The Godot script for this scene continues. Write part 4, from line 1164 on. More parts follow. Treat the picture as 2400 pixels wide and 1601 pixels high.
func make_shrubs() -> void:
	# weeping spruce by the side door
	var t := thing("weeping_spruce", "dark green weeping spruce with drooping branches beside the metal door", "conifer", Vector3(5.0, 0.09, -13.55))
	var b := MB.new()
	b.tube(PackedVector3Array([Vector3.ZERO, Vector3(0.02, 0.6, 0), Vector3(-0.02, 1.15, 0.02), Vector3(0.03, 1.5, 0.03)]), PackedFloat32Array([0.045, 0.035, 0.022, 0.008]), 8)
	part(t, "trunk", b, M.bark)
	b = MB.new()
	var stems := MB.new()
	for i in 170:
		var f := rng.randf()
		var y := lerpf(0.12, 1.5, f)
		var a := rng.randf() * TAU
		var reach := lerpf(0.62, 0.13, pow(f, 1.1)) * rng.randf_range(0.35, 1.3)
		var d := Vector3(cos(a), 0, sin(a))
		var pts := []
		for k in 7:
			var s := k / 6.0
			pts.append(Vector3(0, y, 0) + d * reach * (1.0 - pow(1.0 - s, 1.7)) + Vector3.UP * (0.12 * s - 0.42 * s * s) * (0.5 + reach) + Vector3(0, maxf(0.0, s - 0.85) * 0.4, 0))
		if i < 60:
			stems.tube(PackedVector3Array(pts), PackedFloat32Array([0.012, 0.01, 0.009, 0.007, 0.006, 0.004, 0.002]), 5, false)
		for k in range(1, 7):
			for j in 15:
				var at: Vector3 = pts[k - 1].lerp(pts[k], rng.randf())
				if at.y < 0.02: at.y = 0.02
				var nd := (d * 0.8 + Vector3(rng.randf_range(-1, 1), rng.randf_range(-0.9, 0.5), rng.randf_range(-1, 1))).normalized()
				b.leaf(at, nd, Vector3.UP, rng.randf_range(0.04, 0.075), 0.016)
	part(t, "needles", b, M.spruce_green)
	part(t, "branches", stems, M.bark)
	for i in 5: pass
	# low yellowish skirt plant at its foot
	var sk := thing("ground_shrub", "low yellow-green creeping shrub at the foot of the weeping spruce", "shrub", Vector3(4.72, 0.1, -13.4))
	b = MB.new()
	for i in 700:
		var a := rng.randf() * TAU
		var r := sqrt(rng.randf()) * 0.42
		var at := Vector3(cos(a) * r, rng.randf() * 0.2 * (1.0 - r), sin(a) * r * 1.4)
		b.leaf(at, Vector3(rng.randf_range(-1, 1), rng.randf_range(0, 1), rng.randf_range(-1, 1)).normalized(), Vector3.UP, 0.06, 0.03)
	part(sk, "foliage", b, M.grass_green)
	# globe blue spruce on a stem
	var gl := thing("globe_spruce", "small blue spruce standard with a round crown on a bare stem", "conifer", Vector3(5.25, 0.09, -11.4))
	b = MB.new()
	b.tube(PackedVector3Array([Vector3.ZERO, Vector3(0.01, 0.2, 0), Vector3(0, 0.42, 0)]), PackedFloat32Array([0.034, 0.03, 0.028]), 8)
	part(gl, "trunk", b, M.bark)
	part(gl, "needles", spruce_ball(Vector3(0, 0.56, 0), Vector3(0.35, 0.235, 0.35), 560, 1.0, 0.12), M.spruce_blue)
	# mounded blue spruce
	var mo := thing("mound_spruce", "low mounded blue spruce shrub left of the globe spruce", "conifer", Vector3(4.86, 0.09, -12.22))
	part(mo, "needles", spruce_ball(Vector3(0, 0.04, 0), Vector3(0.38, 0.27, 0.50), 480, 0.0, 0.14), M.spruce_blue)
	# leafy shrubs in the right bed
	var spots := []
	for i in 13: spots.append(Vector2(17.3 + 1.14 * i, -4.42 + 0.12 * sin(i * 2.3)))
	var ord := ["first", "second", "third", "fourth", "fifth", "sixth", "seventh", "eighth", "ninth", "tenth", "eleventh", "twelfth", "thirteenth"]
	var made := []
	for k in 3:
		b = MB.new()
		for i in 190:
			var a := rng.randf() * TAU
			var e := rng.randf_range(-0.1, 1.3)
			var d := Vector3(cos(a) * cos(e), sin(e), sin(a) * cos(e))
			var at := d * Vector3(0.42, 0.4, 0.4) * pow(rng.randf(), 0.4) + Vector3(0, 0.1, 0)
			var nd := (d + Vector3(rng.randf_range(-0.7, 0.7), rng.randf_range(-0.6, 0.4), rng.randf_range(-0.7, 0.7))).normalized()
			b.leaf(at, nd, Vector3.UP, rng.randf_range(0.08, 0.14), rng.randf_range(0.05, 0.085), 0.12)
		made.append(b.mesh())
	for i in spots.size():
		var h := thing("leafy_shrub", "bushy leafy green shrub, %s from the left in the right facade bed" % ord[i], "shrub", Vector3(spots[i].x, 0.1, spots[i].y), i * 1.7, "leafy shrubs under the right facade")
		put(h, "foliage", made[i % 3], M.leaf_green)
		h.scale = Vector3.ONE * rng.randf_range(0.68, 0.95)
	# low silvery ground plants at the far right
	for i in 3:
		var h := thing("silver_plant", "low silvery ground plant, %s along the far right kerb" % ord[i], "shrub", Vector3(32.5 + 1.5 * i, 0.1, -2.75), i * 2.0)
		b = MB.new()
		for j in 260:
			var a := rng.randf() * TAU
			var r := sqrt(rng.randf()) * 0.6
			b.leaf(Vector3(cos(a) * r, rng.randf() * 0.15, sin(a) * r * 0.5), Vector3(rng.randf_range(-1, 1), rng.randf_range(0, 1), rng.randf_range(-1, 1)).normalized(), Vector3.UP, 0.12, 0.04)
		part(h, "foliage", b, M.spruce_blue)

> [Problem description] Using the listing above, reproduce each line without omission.

> [Result for this task]
The Godot script for this scene continues. Write part 4, from line 1164 on. More parts follow. Treat the picture as 2400 pixels wide and 1601 pixels high.
func make_shrubs() -> void:
	# weeping spruce by the side door
	var t := thing("weeping_spruce", "dark green weeping spruce with drooping branches beside the metal door", "conifer", Vector3(5.0, 0.09, -13.55))
	var b := MB.new()
	b.tube(PackedVector3Array([Vector3.ZERO, Vector3(0.02, 0.6, 0), Vector3(-0.02, 1.15, 0.02), Vector3(0.03, 1.5, 0.03)]), PackedFloat32Array([0.045, 0.035, 0.022, 0.008]), 8)
	part(t, "trunk", b, M.bark)
	b = MB.new()
	var stems := MB.new()
	for i in 170:
		var f := rng.randf()
		var y := lerpf(0.12, 1.5, f)
		var a := rng.randf() * TAU
		var reach := lerpf(0.62, 0.13, pow(f, 1.1)) * rng.randf_range(0.35, 1.3)
		var d := Vector3(cos(a), 0, sin(a))
		var pts := []
		for k in 7:
			var s := k / 6.0
			pts.append(Vector3(0, y, 0) + d * reach * (1.0 - pow(1.0 - s, 1.7)) + Vector3.UP * (0.12 * s - 0.42 * s * s) * (0.5 + reach) + Vector3(0, maxf(0.0, s - 0.85) * 0.4, 0))
		if i < 60:
			stems.tube(PackedVector3Array(pts), PackedFloat32Array([0.012, 0.01, 0.009, 0.007, 0.006, 0.004, 0.002]), 5, false)
		for k in range(1, 7):
			for j in 15:
				var at: Vector3 = pts[k - 1].lerp(pts[k], rng.randf())
				if at.y < 0.02: at.y = 0.02
				var nd := (d * 0.8 + Vector3(rng.randf_range(-1, 1), rng.randf_range(-0.9, 0.5), rng.randf_range(-1, 1))).normalized()
				b.leaf(at, nd, Vector3.UP, rng.randf_range(0.04, 0.075), 0.016)
	part(t, "needles", b, M.spruce_green)
	part(t, "branches", stems, M.bark)
	for i in 5: pass
	# low yellowish skirt plant at its foot
	var sk := thing("ground_shrub", "low yellow-green creeping shrub at the foot of the weeping spruce", "shrub", Vector3(4.72, 0.1, -13.4))
	b = MB.new()
	for i in 700:
		var a := rng.randf() * TAU
		var r := sqrt(rng.randf()) * 0.42
		var at := Vector3(cos(a) * r, rng.randf() * 0.2 * (1.0 - r), sin(a) * r * 1.4)
		b.leaf(at, Vector3(rng.randf_range(-1, 1), rng.randf_range(0, 1), rng.randf_range(-1, 1)).normalized(), Vector3.UP, 0.06, 0.03)
	part(sk, "foliage", b, M.grass_green)
	# globe blue spruce on a stem
	var gl := thing("globe_spruce", "small blue spruce standard with a round crown on a bare stem", "conifer", Vector3(5.25, 0.09, -11.4))
	b = MB.new()
	b.tube(PackedVector3Array([Vector3.ZERO, Vector3(0.01, 0.2, 0), Vector3(0, 0.42, 0)]), PackedFloat32Array([0.034, 0.03, 0.028]), 8)
	part(gl, "trunk", b, M.bark)
	part(gl, "needles", spruce_ball(Vector3(0, 0.56, 0), Vector3(0.35, 0.235, 0.35), 560, 1.0, 0.12), M.spruce_blue)
	# mounded blue spruce
	var mo := thing("mound_spruce", "low mounded blue spruce shrub left of the globe spruce", "conifer", Vector3(4.86, 0.09, -12.22))
	part(mo, "needles", spruce_ball(Vector3(0, 0.04, 0), Vector3(0.38, 0.27, 0.50), 480, 0.0, 0.14), M.spruce_blue)
	# leafy shrubs in the right bed
	var spots := []
	for i in 13: spots.append(Vector2(17.3 + 1.14 * i, -4.42 + 0.12 * sin(i * 2.3)))
	var ord := ["first", "second", "third", "fourth", "fifth", "sixth", "seventh", "eighth", "ninth", "tenth", "eleventh", "twelfth", "thirteenth"]
	var made := []
	for k in 3:
		b = MB.new()
		for i in 190:
			var a := rng.randf() * TAU
			var e := rng.randf_range(-0.1, 1.3)
			var d := Vector3(cos(a) * cos(e), sin(e), sin(a) * cos(e))
			var at := d * Vector3(0.42, 0.4, 0.4) * pow(rng.randf(), 0.4) + Vector3(0, 0.1, 0)
			var nd := (d + Vector3(rng.randf_range(-0.7, 0.7), rng.randf_range(-0.6, 0.4), rng.randf_range(-0.7, 0.7))).normalized()
			b.leaf(at, nd, Vector3.UP, rng.randf_range(0.08, 0.14), rng.randf_range(0.05, 0.085), 0.12)
		made.append(b.mesh())
	for i in spots.size():
		var h := thing("leafy_shrub", "bushy leafy green shrub, %s from the left in the right facade bed" % ord[i], "shrub", Vector3(spots[i].x, 0.1, spots[i].y), i * 1.7, "leafy shrubs under the right facade")
		put(h, "foliage", made[i % 3], M.leaf_green)
		h.scale = Vector3.ONE * rng.randf_range(0.68, 0.95)
	# low silvery ground plants at the far right
	for i in 3:
		var h := thing("silver_plant", "low silvery ground plant, %s along the far right kerb" % ord[i], "shrub", Vector3(32.5 + 1.5 * i, 0.1, -2.75), i * 2.0)
		b = MB.new()
		for j in 260:
			var a := rng.randf() * TAU
			var r := sqrt(rng.randf()) * 0.6
			b.leaf(Vector3(cos(a) * r, rng.randf() * 0.15, sin(a) * r * 0.5), Vector3(rng.randf_range(-1, 1), rng.randf_range(0, 1), rng.randf_range(-1, 1)).normalized(), Vector3.UP, 0.12, 0.04)
		part(h, "foliage", b, M.spruce_blue)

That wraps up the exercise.